NEW SHARON (AP) – It has been nearly 15 years since Bob Neal left newspapering to devote full time to his free-range turkey farm, but journalism is not completely out of his blood.

Four times a year, Neal publishes The Turkey Times, a newsletter that chronicles the triumphs and setbacks of his business, The Turkey Farm, and keeps him in touch with customers on an array of subjects.

Readers learned, for example, that during this summer’s spell of hot weather, Neal spiked the birds’ automatic waterers with Gatorade to offset potassium loss that can lead to heat-related heart failure.

“We have no idea whether it helps,” he wrote, “but we lost no large toms during the heat.”

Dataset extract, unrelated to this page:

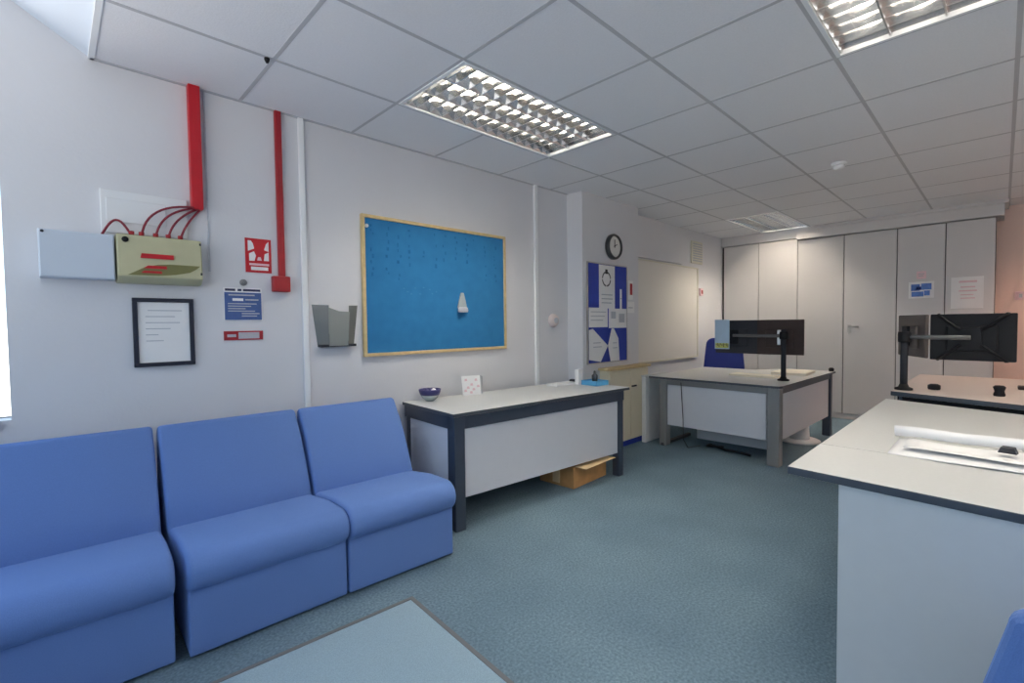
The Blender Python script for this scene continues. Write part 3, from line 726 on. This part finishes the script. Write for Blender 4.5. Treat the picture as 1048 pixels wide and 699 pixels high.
# office chairs
def office_chair(label, loc, rotz, fab, sz_=.46, bz0=.60, bz1=1.02, wt=.40, wb=.46, rad=.06):
    """faces local +x"""
    r = thing('office_chair', label, 'chair', loc, rotz)
    st = MB()
    st.lathe([(.035,.05),(.04,.11)], n=16)
    for k in range(5):
        a = 2*PI*k/5+.3; c, s = math.cos(a), math.sin(a)
        st.prism([(.03*c-.018*s,.03*s+.018*c,.075),(.03*c+.018*s,.03*s-.018*c,.075),(.29*c+.012*s,.29*s-.012*c,.062),(.29*c-.012*s,.29*s+.012*c,.062)], (0,0,.03))
    st.build('star_base', M['black'], r, bevel=.004)
    for k in range(5):
        a = 2*PI*k/5+.3; c, s = math.cos(a), math.sin(a)
        p = Vector((.285*c,.285*s,.029)); ax = Vector((-s,c,0))
        MB().cyl(p-ax*.022, p+ax*.022, .029, n=16).cyl(p+Vector((0,0,.02)), p+Vector((0,0,.07)), .009, n=10).build('castor', M['black'], r)
    MB().cyl((0,0,.10),(0,0,sz_-.06), .025, n=18).build('gas_lift', M['dark_grey'], r)
    def rr(w0, w1, a0, a1, rd, n=5):
        # rounded outline in (u across, v): w0 at a0, w1 at a1
        pts = []
        for (cx, cy, st_) in ((w1/2-rd,a1-rd,0),(-w1/2+rd,a1-rd,90),(-w0/2+rd,a0+rd,180),(w0/2-rd,a0+rd,270)):
            pts += arc(cx, cy, rd, st_, st_+90, n)
        return pts
    MB().prism([(v,u,sz_-.05) for u,v in rr(.44,.46,-.20,.26,.07)], (0,0,.07)).build('seat', fab, r, bevel=.02, seg=3, smooth=False)
    bm_ = MB(); tilt = .10
    pts = rr(wb, wt, bz0, bz1, rad)
    bm_.prism([(-.235-(v-bz0)*tilt,u,v) for u,v in pts], (-.06,0,0)).build('backrest', fab, r, bevel=.02, seg=3)
    MB().tube([(-.05,0,sz_-.06),(-.24,0,sz_-.07),(-.325,0,sz_+.02),(-.315,0,bz0+.12)], .018, n=10).build('back_bar', M['black'], r)
    return r
office_chair('dark blue office chair behind the middle desk, left of its monitors', (6.14,2.47,0), math.radians(200), M['fabric_dark'], bz0=.56, bz1=1.04, wt=.44, wb=.50, rad=.09)
office_chair('blue office chair at the bottom right corner in front of the big desk', (1.49,-.262,0), math.radians(-9), M['fabric'], sz_=.42, bz0=.36, bz1=.735, wt=.40, wb=.55, rad=.03)

# ------------------------------------------------------------------ foreground desk
Z3 = .735
o3 = (1.87, .525, 0)
d3 = thing('desk', 'big pale grey topped desk with a white end panel in the right foreground', 'desk', o3)
YL, YN = 0.0, -1.05
s_ = .08
MB().prism([(-.0,YL,Z3-.028), (.44,YL,Z3-.028), (.44,YN,Z3-.028), (-.085,YN,Z3-.028)], (0,0,.028), 0, 1).build('tabletop', [M['desktop'], M['edge']], d3, bevel=.003)
MB().prism([(.443,YL,Z3-.028), (2.06,YL,Z3-.028), (1.71,YN,Z3-.028), (.443,YN,Z3-.028)], (0,0,.028), 0, 1).build('tabletop', [M['desktop'], M['edge']], d3, bevel=.003)
MB().prism([(.02,-.150,0), (.045,-.150,0), (-.03,YN+.03,0), (-.06,YN+.03,0)], (0,0,Z3-.03)).build('end_panel', M['panel_blue'], d3, bevel=.002)
MB().box((.05,-.170,.05), (1.90,-.152,Z3-.03)).build('modesty_panel', M['panel_blue'], d3, bevel=.002)
MB().prism([(1.63,YN+.03,0), (1.66,YN+.03,0), (1.935,-.155,0), (1.905,-.155,0)], (0,0,Z3-.03)).build('end_panel', M['panel_blue'], d3, bevel=.002)
# raised desk beyond
Z4 = .775
d4 = thing('desk', 'pale desk beyond the big foreground desk, carrying the black monitor', 'desk', (3.99,.515,0))
MB().prism([(.05,0,Z4-.03), (1.45,-.02,Z4-.03), (1.45,-1.3,Z4-.03), (-.42,-1.3,Z4-.03)], (0,0,.03), 0, 1).build('tabletop', [mat('pinkish_laminate', (214,200,192), .4, noise=.03, nscale=60), M['edge']], d4, bevel=.003)
MB().prism([(.10,-.03,.66), (.13,-.03,.66), (-.33,-1.27,.66), (-.36,-1.27,.66)], (0,0,.085)).build('rail', M['black'], d4)
for (x, y) in ((.09,-.10),(1.36,-.10),(1.36,-1.22)):
    MB().box((x,y,0),(x+.06,y+.06,Z4-.03)).build('leg', M['frame_dark'], d4, bevel=.006)
MB().box((1.30,-1.2,.2),(1.32,-.1,.62)).build('modesty_panel', M['panel'], d4)
monitor((4.20,.135,1.135), .40, .30, math.radians(-4), M['black'], 'black monitor with an X shaped bracket on the desk at the right', 'x')
mo = monitor((4.50,.462,1.135), .40, .30, math.radians(-62), mat('brown_grey_plastic', (104,96,92), .55, spec=.3, noise=.1, nscale=40), 'brown monitor turned edge on beside the right-hand monitor pole', 'plate')
monitor_arm((4.17,.462), 1.165, Z4, [(4.132,.137,1.135), (4.468,.519,1.135)], 'black monitor pole with arms clamped to the right-hand desk')
tag(MB().lathe([(.03,0),(.034,.008),(.034,.03),(.02,.038)], (4.30,.315,Z4), n=18).build('mouse', M['black']), 'small black puck on the right-hand desk below the left part of the monitor', 'object')
tag(MB().lathe([(.026,0),(.028,.01),(.022,.03),(.03,.055),(.02,.065)], (4.18,.005,Z4), n=18).build('webcam', M['black']), 'small black webcam on the right-hand desk below the right part of the monitor', 'webcam')
tag(MB().box((0,0,0),(.10,.16,.022)).build('wallet', M['brown_black'], loc=(4.62,-.24,Z4), bevel=.006), 'flat brown case at the right edge of the photo on the right-hand desk', 'case')
# plans lying on the foreground desk
def wavy(x0, x1, y0, y1, z, amp, n=14, seed=1):
    rnd = random.Random(seed); ph_ = [rnd.uniform(0,6) for _ in range(4)]
    mb = MB(); g = []
    for i in range(n+1):
        row = []
        for j in range(n+1):
            u, v_ = i/n, j/n
            x = x0+(x1-x0)*u+.02*math.sin(ph_[0]+5*v_); y = y0+(y1-y0)*v_
            h = amp*(.5+.25*math.sin(ph_[1]+7*u+2*v_)+.25*math.sin(ph_[2]+9*v_-3*u))
            row.append(mb.bm.verts.new((x, y, z+h)))
        g.append(row)
    for i in range(n):
        for j in range(n):
            f = mb.bm.faces.new([g[i][j], g[i+1][j], g[i+1][j+1], g[i][j+1]]); f.smooth = True
    return mb
def thicken(o, th):
    m_ = o.modifiers.new('solid', 'SOLIDIFY'); m_.thickness = th; m_.offset = 1; return o
tag(thicken(wavy(2.30, 2.62, -.45, .300, Z3+.001, .010, seed=3).build('paper_sheet', M['paper']), .002), 'large flat white plan sheet on the foreground desk, lowest of the papers', 'paper', 'plans on the foreground desk')
rl = MB().tube([(2.60+.006*math.sin(k*.9), .315-.075*k, Z3+.040+.003*math.sin(k*1.7)) for k in range(11)], .022, n=14)
tag(rl.build('rolled_plan', M['paper']), 'loosely rolled white plan lying along the back of the flat sheets', 'plan')
tag(thicken(wavy(2.36, 2.54, -.42, .26, Z3+.014, .012, seed=8).build('paper_sheet', M['paper']), .002), 'narrow curled white sheet lying on top of the flat plan sheet', 'paper', 'plans on the foreground desk')
tag(MB().prism([(0,0,0),(.05,0,0),(.042,0,.022),(.008,0,.022)], (0,.032,0)).build('bulldog_clip', M['dark_grey'], loc=(2.47,-.05,Z3+.032), rotz=math.radians(80), bevel=.002), 'dark bulldog clip on the white plans at the right edge of the photo', 'clip')

# ------------------------------------------------------------------ entrance mat
em = thing('entrance_mat', 'pale blue grey entrance mat with a grey edging on the carpet', 'mat', (1.15,1.86,0), math.radians(-3.2))
MB().box((-1.75,-1.45,0), (-.018,-.018,.012)).build('pile', M['mat_pile'], em)
e_ = MB().box((-1.77,-.018,0), (0,0,.014)).box((-.018,-1.47,0), (0,-.018,.014)).box((-1.77,-1.47,0), (-1.75,-.018,.014)).box((-1.75,-1.47,0), (-.018,-1.45,.014))
e_.build('edging', M['mat_edge'], em)

# ------------------------------------------------------------------ daylight
wd = bpy.data.worlds.new('sky'); scn.world = wd; wd.use_nodes = True
nt = wd.node_tree; bg = nt.nodes['Background']
tc = nt.nodes.new('ShaderNodeTexCoord'); sep = nt.nodes.new('ShaderNodeSeparateXYZ'); rp = nt.nodes.new('ShaderNodeValToRGB')
nt.links.new(tc.outputs['Generated'], sep.inputs[0])
mr = nt.nodes.new('ShaderNodeMapRange'); mr.inputs['From Min'].default_value = -.3; mr.inputs['From Max'].default_value = 1
nt.links.new(sep.outputs['Z'], mr.inputs['Value']); nt.links.new(mr.outputs['Result'], rp.inputs['Fac'])
rp.color_ramp.elements[0].color = (1.5,1.45,1.4,1); rp.color_ramp.elements[0].position = .20
rp.color_ramp.elements[1].color = (.44,.68,1.0,1); rp.color_ramp.elements[1].position = .8
e = rp.color_ramp.elements.new(.26); e.color = (.70,.86,1.0,1)
nt.links.new(rp.outputs['Color'], bg.inputs['Color']); bg.inputs['Strength'].default_value = 2.3
def portal(loc, rot, sx_, sy_):
    l = bpy.data.lights.new('window_daylight', 'AREA'); l.shape = 'RECTANGLE'; l.size = sx_; l.size_y = sy_
    l.cycles.is_portal = True
    o = bpy.data.objects.new('window_daylight', l); COL.objects.link(o); o.location = loc; o.rotation_euler = rot
portal(((wx0+wx1)/2, W+.14, (wz0+wz1)/2), (-PI/2, 0, 0), wx1-wx0, wz1-wz0)
portal((XR-.14, (ry0+ry1)/2, (rz0+rz1)/2), (PI/2, 0, -PI/2), ry1-ry0, rz1-rz0)

# ------------------------------------------------------------------ camera
f, yaw, pit, rol = 486.8764, .8004294, .0352983, -.0118966
cy, sy = math.cos(yaw), math.sin(yaw)
F = Vector((cy, sy, 0)); Rv = Vector((sy, -cy, 0)); U = Vector((0,0,1))
cp_, sp_ = math.cos(pit), math.sin(pit)
F2 = cp_*F-sp_*U; U2 = sp_*F+cp_*U
cr, sr = math.cos(rol), math.sin(rol)
R3 = cr*Rv+sr*U2; U3 = -sr*Rv+cr*U2
cam = bpy.data.cameras.new('camera'); co = bpy.data.objects.new('camera', cam); COL.objects.link(co)
mw = Matrix((R3, U3, -F2)).transposed().to_4x4(); mw.translation = Vector((0,0,1.25))
co.matrix_world = mw
cam.sensor_fit = 'HORIZONTAL'; cam.sensor_width = 36; cam.lens = f*36/1048; cam.clip_start = .02
scn.camera = co
scn.view_settings.view_transform = 'Standard'; scn.view_settings.look = 'None'
scn.view_settings.gamma = 1; scn.view_settings.exposure = 0.3; scn.view_settings.use_curve_mapping = False
cy_ = scn.cycles
cy_.use_denoising = True
cy_.max_bounces = 10; cy_.diffuse_bounces = 6; cy_.glossy_bounces = 4; cy_.transparent_max_bounces = 8
cy_.sample_clamp_indirect = 6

The newsletter, which serves as a marketing tool, updates readers on farm activities, turkey health and nutrition, and business-related issues. Like many publications, it is available in print and online.

A Missouri native, Neal worked as an editor for the Kansas City Star and the Montreal Gazette before ending his career in journalism at the Central Maine Morning Sentinel in Waterville. He also taught at the University of Maine and Miami University in Ohio.

His career switch in 1990 stemmed from a love of gardening that took root 14 years earlier when his sister gave him six tomato plants that he planted in his backyard.

At first, he tried his hand at market gardening. “I soon realized that I wouldn’t make a living raising radishes and lettuce, but people kept coming back for turkeys,” he said.

Aside from The Turkey Times, he doesn’t seem nostalgic for his old profession.

“I always wanted to be a publisher, and this is the best I’m going to be able to do,” he said.

As for former supervisors who may have given him a hard time?

“I like to say that I’d been working for turkeys all my life and now the turkeys have to work for me.”

But farming involves long hours and hard work, and Neal finds that he can’t tote 88-pound bags of grain as easily as he used to. He is looking at ways to cut back. And with the couple’s two grown sons uninterested in carrying on the business, its days are numbered.

“When I turn 70 – in 2010 – that’s the end of The Turkey Farm,” Neal said.